The free wheel, by permitting coasting to occur, naturally throws somewhat more work and responsibility upon the braking system than is usual. Furthermore, unless the idling jet be carefully set the engine may stop during a coasting period. Consequently, a free wheel and a vacuum servo motor for brake application do not make a happy combination.
In addition to these mechanical devices, all of which employ rollers gripped between metal surfaces, there is the Clayton-Currin coaster clutch, which will be shown at Olympia in a re-designed form. This consists of a friction clutch, auxiliary to the main clutch, the parts of which are normally held in an operative position by a spring. Acting against the spring is a diaphragm operated by engine suction, so that when the throttle is closed the depression in the inlet pipe disengages the clutch. Should the engine stop during coasting it is automatically re-started. This clutch is now incorporated in the gearbox in such a way as to be operative for coasting purposes only when top gear is engaged, but its action in permitting ease of changing is retained for the other gears.
Dog Clutches in the Transmission Line.
Yet another scheme for easy gear-changing consists of using a species of dog clutch in the transmission line behind the gearbox, interconnecting this mechanism with the main clutch so that both are thrown out simultaneously when the pedal is depressed. Provision must be made to synchronize the speeds of the dogs for quiet re-engagement; in the Salerni coupling, for example, a floating ring is utilized for this purpose.
This review of the subject would be incomplete without reference to epicyclic and electrical systems, which, incidentally, are combined in an entirely new device which we shall shortly be able to describe. In epicyclic gearing, as is well known, changes of ratio can be effected simply by alternatively braking and freeing various trains of gears, and, furthermore, the parts can be arranged to run with a high degree of silence.
The Wilson gearbox, which has been used on certain Armstrong Siddeley private cars with such success for over a year, is an excellent example of a clever use of the epicyclic principle. Then there is the Trojan system which has proved very successful for light vans. Another epicyclic gear is the Cotal, in which, instead of employing friction brakes, the gears are controlled by electro magnets. The gear lever, therefore, simply constitutes an electrical switch.
The Tilling-Stevens petrol-electric system is, of course, well known, and has for long given excellent results in practice, but it has the disadvantages weight and bulk which limit its application to the large and powerful class of chassis.
Finally, there are the infinitely variable gears such as the de Lavaud, in which a smash plate of variable angle is employed, the R.A..V.S., utilizing friction discs in a new manner, the Constantinesco inertia gear, the Thomas power unit combined with a system of variable cranks and so forth.
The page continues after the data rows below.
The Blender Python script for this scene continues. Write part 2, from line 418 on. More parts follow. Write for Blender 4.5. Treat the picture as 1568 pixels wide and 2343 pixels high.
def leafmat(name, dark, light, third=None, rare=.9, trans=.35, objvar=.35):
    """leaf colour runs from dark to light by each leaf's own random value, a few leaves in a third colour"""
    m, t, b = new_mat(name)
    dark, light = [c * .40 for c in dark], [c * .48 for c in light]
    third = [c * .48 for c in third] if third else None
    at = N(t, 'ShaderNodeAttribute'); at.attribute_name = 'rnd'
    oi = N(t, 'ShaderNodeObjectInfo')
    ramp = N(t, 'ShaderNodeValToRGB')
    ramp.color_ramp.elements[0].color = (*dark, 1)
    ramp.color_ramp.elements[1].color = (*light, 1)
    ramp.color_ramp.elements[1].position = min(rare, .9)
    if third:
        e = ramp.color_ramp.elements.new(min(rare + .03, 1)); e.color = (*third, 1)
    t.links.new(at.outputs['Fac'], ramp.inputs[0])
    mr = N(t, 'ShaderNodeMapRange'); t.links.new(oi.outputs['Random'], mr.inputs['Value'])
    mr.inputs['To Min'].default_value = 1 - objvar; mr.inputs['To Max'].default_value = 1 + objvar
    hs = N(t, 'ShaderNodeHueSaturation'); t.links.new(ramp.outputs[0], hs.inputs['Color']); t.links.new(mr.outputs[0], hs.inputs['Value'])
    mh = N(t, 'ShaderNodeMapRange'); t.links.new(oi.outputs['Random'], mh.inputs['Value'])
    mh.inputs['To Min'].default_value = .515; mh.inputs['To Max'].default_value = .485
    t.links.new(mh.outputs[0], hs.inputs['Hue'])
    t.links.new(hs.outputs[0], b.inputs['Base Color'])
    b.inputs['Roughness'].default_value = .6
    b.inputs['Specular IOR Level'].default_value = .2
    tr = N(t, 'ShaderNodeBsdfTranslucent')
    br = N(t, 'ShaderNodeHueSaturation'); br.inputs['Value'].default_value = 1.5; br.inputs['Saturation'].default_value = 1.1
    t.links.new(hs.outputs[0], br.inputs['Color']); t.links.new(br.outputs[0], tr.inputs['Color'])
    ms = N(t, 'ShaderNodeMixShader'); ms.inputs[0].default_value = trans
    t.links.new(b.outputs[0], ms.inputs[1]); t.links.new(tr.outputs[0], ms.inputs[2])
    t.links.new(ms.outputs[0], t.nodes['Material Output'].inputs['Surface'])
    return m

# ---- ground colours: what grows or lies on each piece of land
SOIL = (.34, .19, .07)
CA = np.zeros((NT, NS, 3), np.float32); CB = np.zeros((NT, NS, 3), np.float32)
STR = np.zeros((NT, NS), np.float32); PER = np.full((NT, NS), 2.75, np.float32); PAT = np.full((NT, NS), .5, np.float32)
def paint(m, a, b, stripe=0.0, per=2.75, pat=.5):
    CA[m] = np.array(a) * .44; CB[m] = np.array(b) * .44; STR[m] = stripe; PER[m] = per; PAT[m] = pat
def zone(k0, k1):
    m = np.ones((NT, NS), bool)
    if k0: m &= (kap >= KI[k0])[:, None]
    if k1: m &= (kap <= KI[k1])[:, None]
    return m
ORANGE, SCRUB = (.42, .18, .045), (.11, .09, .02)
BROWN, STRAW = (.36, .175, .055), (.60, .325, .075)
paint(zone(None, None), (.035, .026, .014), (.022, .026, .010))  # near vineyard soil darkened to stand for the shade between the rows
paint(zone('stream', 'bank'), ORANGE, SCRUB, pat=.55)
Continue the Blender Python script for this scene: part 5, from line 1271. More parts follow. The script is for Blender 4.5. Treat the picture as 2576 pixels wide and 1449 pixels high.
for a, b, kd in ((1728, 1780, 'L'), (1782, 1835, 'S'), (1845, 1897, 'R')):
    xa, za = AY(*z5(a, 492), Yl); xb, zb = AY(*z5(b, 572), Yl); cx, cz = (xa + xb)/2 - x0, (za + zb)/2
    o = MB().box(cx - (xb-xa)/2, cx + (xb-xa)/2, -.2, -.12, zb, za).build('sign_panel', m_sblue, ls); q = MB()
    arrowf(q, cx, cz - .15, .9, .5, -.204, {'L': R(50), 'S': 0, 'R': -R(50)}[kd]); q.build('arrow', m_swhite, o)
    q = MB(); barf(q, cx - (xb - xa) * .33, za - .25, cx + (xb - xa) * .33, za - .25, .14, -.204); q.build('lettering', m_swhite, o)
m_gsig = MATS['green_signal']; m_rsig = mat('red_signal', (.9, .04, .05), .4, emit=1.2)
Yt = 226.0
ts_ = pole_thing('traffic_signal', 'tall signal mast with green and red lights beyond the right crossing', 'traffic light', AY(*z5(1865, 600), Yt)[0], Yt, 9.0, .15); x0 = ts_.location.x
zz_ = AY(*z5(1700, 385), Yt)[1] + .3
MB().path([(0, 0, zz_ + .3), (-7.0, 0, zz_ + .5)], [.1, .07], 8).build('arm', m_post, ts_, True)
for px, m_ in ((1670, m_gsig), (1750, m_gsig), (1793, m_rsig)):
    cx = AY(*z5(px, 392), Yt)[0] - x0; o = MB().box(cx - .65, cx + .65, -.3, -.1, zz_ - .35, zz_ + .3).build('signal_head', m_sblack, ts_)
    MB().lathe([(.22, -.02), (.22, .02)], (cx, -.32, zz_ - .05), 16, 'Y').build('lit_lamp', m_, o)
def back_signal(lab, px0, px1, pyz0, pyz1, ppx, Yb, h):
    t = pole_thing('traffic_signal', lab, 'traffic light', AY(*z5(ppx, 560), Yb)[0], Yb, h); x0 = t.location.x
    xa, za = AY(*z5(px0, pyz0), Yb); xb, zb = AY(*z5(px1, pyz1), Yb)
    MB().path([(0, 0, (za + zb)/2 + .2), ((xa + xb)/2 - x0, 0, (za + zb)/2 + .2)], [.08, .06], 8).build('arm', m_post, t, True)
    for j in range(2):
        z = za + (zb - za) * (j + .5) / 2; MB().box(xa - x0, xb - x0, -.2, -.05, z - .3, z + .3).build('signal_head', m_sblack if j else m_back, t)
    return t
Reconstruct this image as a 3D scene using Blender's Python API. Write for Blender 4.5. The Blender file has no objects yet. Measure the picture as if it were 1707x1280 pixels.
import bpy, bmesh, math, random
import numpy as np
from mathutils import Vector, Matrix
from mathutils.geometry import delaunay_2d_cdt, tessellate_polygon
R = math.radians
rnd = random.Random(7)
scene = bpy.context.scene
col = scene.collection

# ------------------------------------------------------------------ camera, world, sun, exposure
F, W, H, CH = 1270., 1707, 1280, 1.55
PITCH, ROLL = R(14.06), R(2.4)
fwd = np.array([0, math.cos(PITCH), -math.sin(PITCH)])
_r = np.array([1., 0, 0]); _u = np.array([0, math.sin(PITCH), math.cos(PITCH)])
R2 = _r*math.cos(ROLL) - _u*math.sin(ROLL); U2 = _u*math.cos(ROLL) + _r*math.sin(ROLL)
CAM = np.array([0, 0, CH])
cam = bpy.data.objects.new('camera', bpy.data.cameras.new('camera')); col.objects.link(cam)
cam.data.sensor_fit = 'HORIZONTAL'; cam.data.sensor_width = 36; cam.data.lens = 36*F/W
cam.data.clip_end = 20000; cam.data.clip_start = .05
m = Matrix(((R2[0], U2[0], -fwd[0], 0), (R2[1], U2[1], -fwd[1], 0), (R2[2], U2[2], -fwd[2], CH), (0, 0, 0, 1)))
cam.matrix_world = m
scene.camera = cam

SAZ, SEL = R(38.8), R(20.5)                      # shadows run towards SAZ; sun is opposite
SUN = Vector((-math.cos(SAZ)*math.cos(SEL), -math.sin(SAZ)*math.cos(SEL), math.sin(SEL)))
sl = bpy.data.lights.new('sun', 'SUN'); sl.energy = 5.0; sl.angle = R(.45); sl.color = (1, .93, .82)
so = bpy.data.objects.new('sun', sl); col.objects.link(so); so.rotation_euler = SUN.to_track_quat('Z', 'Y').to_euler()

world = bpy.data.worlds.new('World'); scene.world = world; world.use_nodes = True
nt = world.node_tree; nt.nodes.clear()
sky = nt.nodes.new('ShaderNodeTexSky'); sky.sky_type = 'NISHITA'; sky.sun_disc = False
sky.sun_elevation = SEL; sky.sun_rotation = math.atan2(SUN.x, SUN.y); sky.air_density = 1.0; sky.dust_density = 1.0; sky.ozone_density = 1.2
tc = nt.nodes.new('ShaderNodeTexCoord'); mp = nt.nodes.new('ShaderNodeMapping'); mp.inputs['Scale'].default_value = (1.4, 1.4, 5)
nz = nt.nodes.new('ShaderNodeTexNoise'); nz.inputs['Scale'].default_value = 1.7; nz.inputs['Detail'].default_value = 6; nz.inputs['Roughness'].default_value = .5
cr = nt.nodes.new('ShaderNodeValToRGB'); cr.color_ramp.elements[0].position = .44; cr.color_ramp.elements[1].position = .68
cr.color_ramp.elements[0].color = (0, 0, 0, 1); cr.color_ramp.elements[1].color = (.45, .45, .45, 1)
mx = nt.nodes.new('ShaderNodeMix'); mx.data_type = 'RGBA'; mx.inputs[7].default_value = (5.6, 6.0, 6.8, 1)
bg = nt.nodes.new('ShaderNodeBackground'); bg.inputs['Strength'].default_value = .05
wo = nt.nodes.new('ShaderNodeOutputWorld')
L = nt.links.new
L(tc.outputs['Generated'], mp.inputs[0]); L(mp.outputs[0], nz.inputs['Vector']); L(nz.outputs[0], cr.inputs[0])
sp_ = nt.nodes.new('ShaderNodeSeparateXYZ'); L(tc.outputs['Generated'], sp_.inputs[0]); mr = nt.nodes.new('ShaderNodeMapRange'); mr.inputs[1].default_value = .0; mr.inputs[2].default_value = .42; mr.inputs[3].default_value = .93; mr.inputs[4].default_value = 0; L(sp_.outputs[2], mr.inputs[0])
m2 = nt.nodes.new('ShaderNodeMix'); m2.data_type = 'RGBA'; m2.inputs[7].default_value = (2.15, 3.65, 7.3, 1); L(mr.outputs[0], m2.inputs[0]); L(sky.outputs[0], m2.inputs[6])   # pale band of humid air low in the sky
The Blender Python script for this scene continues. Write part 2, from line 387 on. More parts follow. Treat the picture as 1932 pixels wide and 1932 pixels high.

So far these have not progressed very far beyond the experimental stage, although certain of them have shown what an excellent performance can be attained by applying devices of this character to the petrol engine.
Summing up, the tendency at the moment would appear to be towards a more extended use of devices and modifications which tend to remove the worst faults of the orthodox gearbox without any vital changes in principle. At the same time more revolutionary ideas are still being worked upon and it may well be that in due course some of them will come to fruition. Developments may be hastened by the more extensive use of engines of the Diesel type, for which a fairly constant speed is desirable.